The community is home to Pinnacle Elementary School, which host approximately five hundred students from the surrounding area. The Rutherfordton-Spindale Central High School is located ten minutes away from the center of the community, another five minutes takes us to the campus of Isothermal Community College. Within ten minutes' drive are seventeen churches of varying denominations, and the United World Mission Training Center. The community was home to the former Alexander Schools Incorporated and Round Hill Academy, the home and education facility for thousands of children from across the U.S. as well as the local population. The former school building is now operated by the Union Mills Progress Association, a non-profit organization. The facility, known as The Learning Center, offers opportunity for adult computer classes, exercise programs and meeting area. In January 2012 the facility installed high speed wireless internet and installed fifteen laptop computers for use by the public. The organization is working with non-profit internet service provider Foothills Connect to extend internet service into the community. Plans are to expand these programs as funds are available.
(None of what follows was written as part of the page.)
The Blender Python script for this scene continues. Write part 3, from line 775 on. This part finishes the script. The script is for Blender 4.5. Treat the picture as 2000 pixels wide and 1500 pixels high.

The Center for Intercultural Training occupies the former dormitories and dining hall.
The majority of present-day residents of the community can call back more than a hundred years of family history in the area when farming and saw milling were a means of supporting the family. Close ties to family and neighbor was and is a way of life.
Many have and will leave the area to seek advancement in life, but most will forever hold firm that deep-seated respect for family and neighbor. Those who remain will long stand proud of their heritage as well as their present.
The second weekend of August brings the alumni of ASI and Union Mills School back for homecoming. Former students and faculty return year after year for an exchange of memories and catch up on changes. Graduates from as early as the 1930 era return for the event.